■ WORK TO BE COMPLETED: Set the listing down again in full, word for word, with the pictures left out.

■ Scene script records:

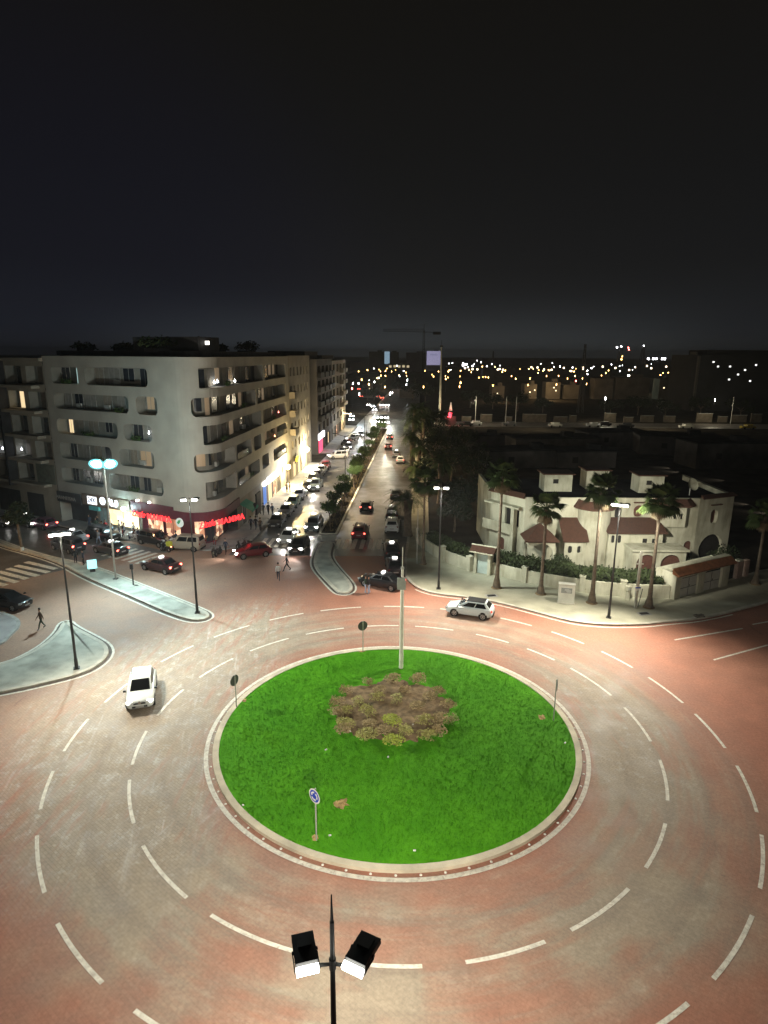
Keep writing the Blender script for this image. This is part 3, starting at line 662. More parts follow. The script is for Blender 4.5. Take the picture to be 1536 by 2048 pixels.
def make_car(kind):
    s = SPEC[kind]; L, Wd, H = s['L'], s['W'], s['H']; w = Wd / 2
    t = thing(kind, None, None)
    X = [(L / 2, s['nose'] - .10, .34, .66), (L / 2 - .05, s['nose'] - .03, .27, .80), (L / 2 - .20, s['nose'] + .02, .22, .92), (L / 2 - .5, s['nose'] + .08, .2, .985), (s['xws'], s['hood'], .2, 1.0), (0, s['belt'], .2, 1.0), (s['xrb'] + .1, s['belt'] + .01, .2, 1.0), (-L / 2 + .42, s['tail'] - .01, .22, .985), (-L / 2 + .16, s['tail'] - .04, .26, .93), (-L / 2 + .03, s['tail'] - .14, .32, .85), (-L / 2, s['tail'] - .3, .38, .78)]
    b = MB(); vs = []; fs = []
    for x, zt, zb, k in X:
        hh = zt - zb; half = [(0, zb), (.80, zb), (.96, zb + .1 * hh + .03), (1.0, zb + .42 * hh), (.99, zb + .74 * hh), (.94, zt - .05), (.80, zt), (0, zt + .02)]
        for y, z in half: vs.append((x, y * w * k, z))
        for y, z in half[-2:0:-1]: vs.append((x, -y * w * k, z))
    n = 14
    for i in range(len(X) - 1): fs += [(i * n + j, i * n + (j + 1) % n, (i + 1) * n + (j + 1) % n, (i + 1) * n + j) for j in range(n)]
    fs += [tuple(range(n)), tuple(range((len(X) - 1) * n + n - 1, (len(X) - 1) * n - 1, -1))]
    b.add(vs, fs)
    wb, wt = w * .915, w * .74; zb = s['belt'] - .04
    base = [(s['xws'] + .02, -wb * .90, zb), (s['xws'] + .02, wb * .90, zb), (s['xrb'], wb * .93, zb), (s['xrb'], -wb * .93, zb)]
    topc = [(s['xrf'], -wt * .93, H - .06), (s['xrf'], wt * .93, H - .06), (s['xrr'], wt * .93, H - .05), (s['xrr'], -wt * .93, H - .05)]
    xm = (s['xrf'] + s['xrr']) / 2
    cv = base + topc + [(xm, 0, H)]
    bm = bmesh.new(); V = [bm.verts.new(p) for p in cv]
    for f in ((0, 1, 5, 4), (1, 2, 6, 5), (2, 3, 7, 6), (3, 0, 4, 7), (4, 5, 8), (5, 6, 8), (6, 7, 8), (7, 4, 8)): bm.faces.new([V[i] for i in f])
    bm.normal_update()
    E = [e for e in bm.edges if V[8] not in e.verts and any(v in V[4:8] for v in e.verts)]
    bmesh.ops.bevel(bm, geom=E, offset=.07, segments=2, affect='EDGES', profile=.6)
    bm.verts.index_update(); n0 = len(b.v); b.v += [tuple(v.co) for v in bm.verts]
    for f in bm.faces: b.f.append(tuple(v.index + n0 for v in f.verts)); b.mi.append(0)
    bm.free()
    b.build('body', M_PAINT, t, smooth=38)
    pane('windscreen', [base[0], base[1], topc[1], topc[0]], .07, .93, .10, .90, t)
    pane('rear_window', [base[2], base[3], topc[3], topc[2]], .1, .9, .22, .88, t)
    for sd in (1, -1):
        c = [base[1], base[2], topc[2], topc[1]] if sd == 1 else [base[0], base[3], topc[3], topc[0]]
        cuts = ((.12, .50), (.535, .90)) if kind != 'pickup' else ((.14, .58), (.62, .92))
        for u0, u1 in cuts: pane('side_window', c, u0, u1, .14, .86, t, sign=sd)
        g = MB(); g.box(s['xws'] - .12, sd * (w + .07), s['belt'] + .05, .10, .17, .12); g.build('wing_mirror', M_PAINT if kind != 'hatchback' else M_TRIM, t)
        g = MB(); xf = L / 2 - .13
        g.box(xf, sd * w * .70, s['nose'] - .06, .22, .34, .13, rz=-sd * R(26)); g.build('headlight', M_HEAD, t)
        g = MB(); g.box(-L / 2 + .07, sd * w * .74, s['tail'] - .18, .12, .26 if kind != 'suv' else .22, .16, rz=sd * R(18)); g.build('tail_light', M_TAIL, t)
        for xw in (L / 2 - .80, -L / 2 + .76):
            g = MB(); g.cyl((xw, sd * (w - .20), .31), (xw, sd * (w + .004), .31), .31, n=18); g.cyl((xw, sd * (w - .3), .33), (xw, sd * (w - .002), .33), .375, n=18)
            wh = g.build('wheel', M_TYRE, t)
            g = MB(); g.cyl((xw, sd * (w), .31), (xw, sd * (w + .014), .31), .06, n=8)
            for q in range(5):
                a = q * 2 * math.pi / 5; g.box(xw + .11 * math.cos(a), sd * (w + .008), .31 + .11 * math.sin(a), .2, .016, .055, ry=-a)
            pr = [(.17, 0), (.205, 0)]
            for q in range(18):
                a, a2 = 2 * math.pi * q / 18, 2 * math.pi * (q + 1) / 18
                g.face([(xw + .17 * math.cos(a), sd * (w + .01), .31 + .17 * math.sin(a)), (xw + .21 * math.cos(a), sd * (w + .01), .31 + .21 * math.sin(a)), (xw + .21 * math.cos(a2), sd * (w + .01), .31 + .21 * math.sin(a2)), (xw + .17 * math.cos(a2), sd * (w + .01), .31 + .17 * math.sin(a2))])
            g.build('rim', M_RIM, wh)
    g = MB(); g.box(L / 2 - .035, 0, s['nose'] - .13, .09, w * .82, .10); g.box(L / 2 - .01, 0, .40, .05, w * 1.05, .13); g.build('grille', M_TRIM, t)
    g = MB(); g.box(L / 2 + .022, 0, .42, .02, .50, .11); g.build('number_plate', M_PLATE, t)
    g = MB(); g.box(-L / 2 - .012, 0, s['tail'] - .42, .02, .50, .12); g.build('number_plate', M_PLATE, t)
    g = MB(); g.box(-L / 2 + .0, 0, .34, .08, w * 1.4, .16); g.build('rear_bumper', M_TRIM, t)
    if kind == 'suv':
        g = MB()
        for sd in (1, -1): g.cyl((s['xrf'] - .15, sd * wt * .78, H - .01), (s['xrr'] + .15, sd * wt * .78, H - .01), .022, n=6)
        g.build('roof_rail', M_CHROME, t)
    if kind == 'pickup':
        g = MB(); g.box(-1.75, 0, 1.125, 1.5, 1.45, .02); g.build('load_bed', M_TRIM, t)
    return t
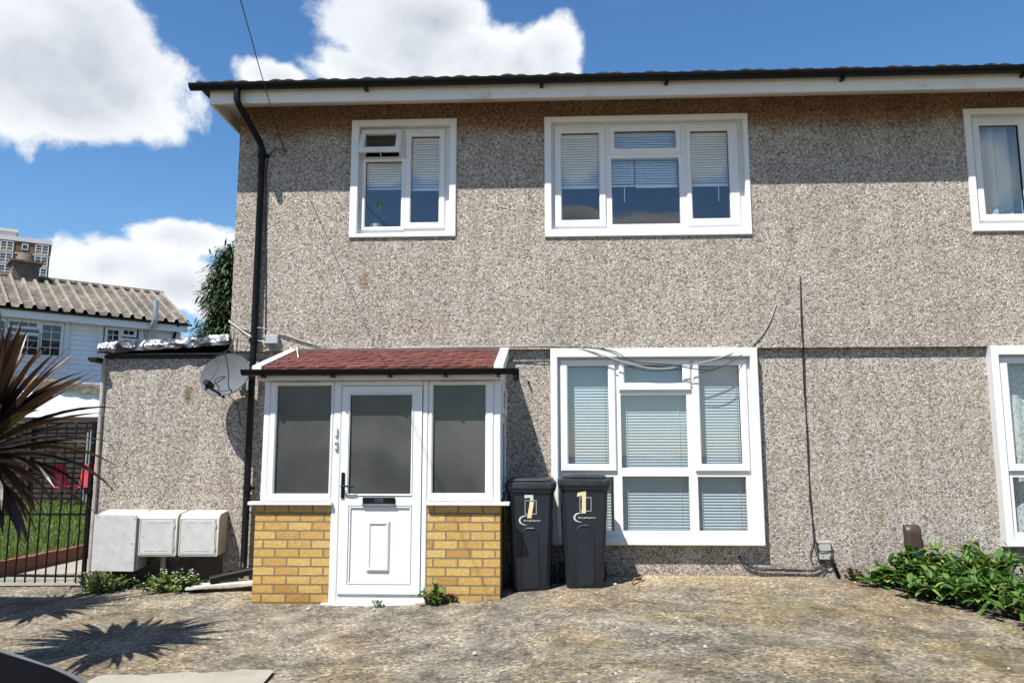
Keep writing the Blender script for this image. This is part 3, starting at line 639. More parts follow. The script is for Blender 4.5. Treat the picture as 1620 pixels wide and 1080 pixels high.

■ RIGHT ANSWER:
Keep writing the Blender script for this image. This is part 3, starting at line 662. More parts follow. The script is for Blender 4.5. Take the picture to be 1536 by 2048 pixels.
def make_car(kind):
    s = SPEC[kind]; L, Wd, H = s['L'], s['W'], s['H']; w = Wd / 2
    t = thing(kind, None, None)
    X = [(L / 2, s['nose'] - .10, .34, .66), (L / 2 - .05, s['nose'] - .03, .27, .80), (L / 2 - .20, s['nose'] + .02, .22, .92), (L / 2 - .5, s['nose'] + .08, .2, .985), (s['xws'], s['hood'], .2, 1.0), (0, s['belt'], .2, 1.0), (s['xrb'] + .1, s['belt'] + .01, .2, 1.0), (-L / 2 + .42, s['tail'] - .01, .22, .985), (-L / 2 + .16, s['tail'] - .04, .26, .93), (-L / 2 + .03, s['tail'] - .14, .32, .85), (-L / 2, s['tail'] - .3, .38, .78)]
    b = MB(); vs = []; fs = []
    for x, zt, zb, k in X:
        hh = zt - zb; half = [(0, zb), (.80, zb), (.96, zb + .1 * hh + .03), (1.0, zb + .42 * hh), (.99, zb + .74 * hh), (.94, zt - .05), (.80, zt), (0, zt + .02)]
        for y, z in half: vs.append((x, y * w * k, z))
        for y, z in half[-2:0:-1]: vs.append((x, -y * w * k, z))
    n = 14
    for i in range(len(X) - 1): fs += [(i * n + j, i * n + (j + 1) % n, (i + 1) * n + (j + 1) % n, (i + 1) * n + j) for j in range(n)]
    fs += [tuple(range(n)), tuple(range((len(X) - 1) * n + n - 1, (len(X) - 1) * n - 1, -1))]
    b.add(vs, fs)
    wb, wt = w * .915, w * .74; zb = s['belt'] - .04
    base = [(s['xws'] + .02, -wb * .90, zb), (s['xws'] + .02, wb * .90, zb), (s['xrb'], wb * .93, zb), (s['xrb'], -wb * .93, zb)]
    topc = [(s['xrf'], -wt * .93, H - .06), (s['xrf'], wt * .93, H - .06), (s['xrr'], wt * .93, H - .05), (s['xrr'], -wt * .93, H - .05)]
    xm = (s['xrf'] + s['xrr']) / 2
    cv = base + topc + [(xm, 0, H)]
    bm = bmesh.new(); V = [bm.verts.new(p) for p in cv]
    for f in ((0, 1, 5, 4), (1, 2, 6, 5), (2, 3, 7, 6), (3, 0, 4, 7), (4, 5, 8), (5, 6, 8), (6, 7, 8), (7, 4, 8)): bm.faces.new([V[i] for i in f])
    bm.normal_update()
    E = [e for e in bm.edges if V[8] not in e.verts and any(v in V[4:8] for v in e.verts)]
    bmesh.ops.bevel(bm, geom=E, offset=.07, segments=2, affect='EDGES', profile=.6)
    bm.verts.index_update(); n0 = len(b.v); b.v += [tuple(v.co) for v in bm.verts]
    for f in bm.faces: b.f.append(tuple(v.index + n0 for v in f.verts)); b.mi.append(0)
    bm.free()
    b.build('body', M_PAINT, t, smooth=38)
    pane('windscreen', [base[0], base[1], topc[1], topc[0]], .07, .93, .10, .90, t)
    pane('rear_window', [base[2], base[3], topc[3], topc[2]], .1, .9, .22, .88, t)
    for sd in (1, -1):
        c = [base[1], base[2], topc[2], topc[1]] if sd == 1 else [base[0], base[3], topc[3], topc[0]]
        cuts = ((.12, .50), (.535, .90)) if kind != 'pickup' else ((.14, .58), (.62, .92))
        for u0, u1 in cuts: pane('side_window', c, u0, u1, .14, .86, t, sign=sd)
        g = MB(); g.box(s['xws'] - .12, sd * (w + .07), s['belt'] + .05, .10, .17, .12); g.build('wing_mirror', M_PAINT if kind != 'hatchback' else M_TRIM, t)
        g = MB(); xf = L / 2 - .13
        g.box(xf, sd * w * .70, s['nose'] - .06, .22, .34, .13, rz=-sd * R(26)); g.build('headlight', M_HEAD, t)
        g = MB(); g.box(-L / 2 + .07, sd * w * .74, s['tail'] - .18, .12, .26 if kind != 'suv' else .22, .16, rz=sd * R(18)); g.build('tail_light', M_TAIL, t)
        for xw in (L / 2 - .80, -L / 2 + .76):
            g = MB(); g.cyl((xw, sd * (w - .20), .31), (xw, sd * (w + .004), .31), .31, n=18); g.cyl((xw, sd * (w - .3), .33), (xw, sd * (w - .002), .33), .375, n=18)
            wh = g.build('wheel', M_TYRE, t)
            g = MB(); g.cyl((xw, sd * (w), .31), (xw, sd * (w + .014), .31), .06, n=8)
            for q in range(5):
                a = q * 2 * math.pi / 5; g.box(xw + .11 * math.cos(a), sd * (w + .008), .31 + .11 * math.sin(a), .2, .016, .055, ry=-a)
            pr = [(.17, 0), (.205, 0)]
            for q in range(18):
                a, a2 = 2 * math.pi * q / 18, 2 * math.pi * (q + 1) / 18
                g.face([(xw + .17 * math.cos(a), sd * (w + .01), .31 + .17 * math.sin(a)), (xw + .21 * math.cos(a), sd * (w + .01), .31 + .21 * math.sin(a)), (xw + .21 * math.cos(a2), sd * (w + .01), .31 + .21 * math.sin(a2)), (xw + .17 * math.cos(a2), sd * (w + .01), .31 + .17 * math.sin(a2))])
            g.build('rim', M_RIM, wh)
    g = MB(); g.box(L / 2 - .035, 0, s['nose'] - .13, .09, w * .82, .10); g.box(L / 2 - .01, 0, .40, .05, w * 1.05, .13); g.build('grille', M_TRIM, t)
    g = MB(); g.box(L / 2 + .022, 0, .42, .02, .50, .11); g.build('number_plate', M_PLATE, t)
    g = MB(); g.box(-L / 2 - .012, 0, s['tail'] - .42, .02, .50, .12); g.build('number_plate', M_PLATE, t)
    g = MB(); g.box(-L / 2 + .0, 0, .34, .08, w * 1.4, .16); g.build('rear_bumper', M_TRIM, t)
    if kind == 'suv':
        g = MB()
        for sd in (1, -1): g.cyl((s['xrf'] - .15, sd * wt * .78, H - .01), (s['xrr'] + .15, sd * wt * .78, H - .01), .022, n=6)
        g.build('roof_rail', M_CHROME, t)
    if kind == 'pickup':
        g = MB(); g.box(-1.75, 0, 1.125, 1.5, 1.45, .02); g.build('load_bed', M_TRIM, t)
    return t
Keep writing the Blender script for this image. This is part 3, starting at line 639. More parts follow. The script is for Blender 4.5. Treat the picture as 1620 pixels wide and 1080 pixels high.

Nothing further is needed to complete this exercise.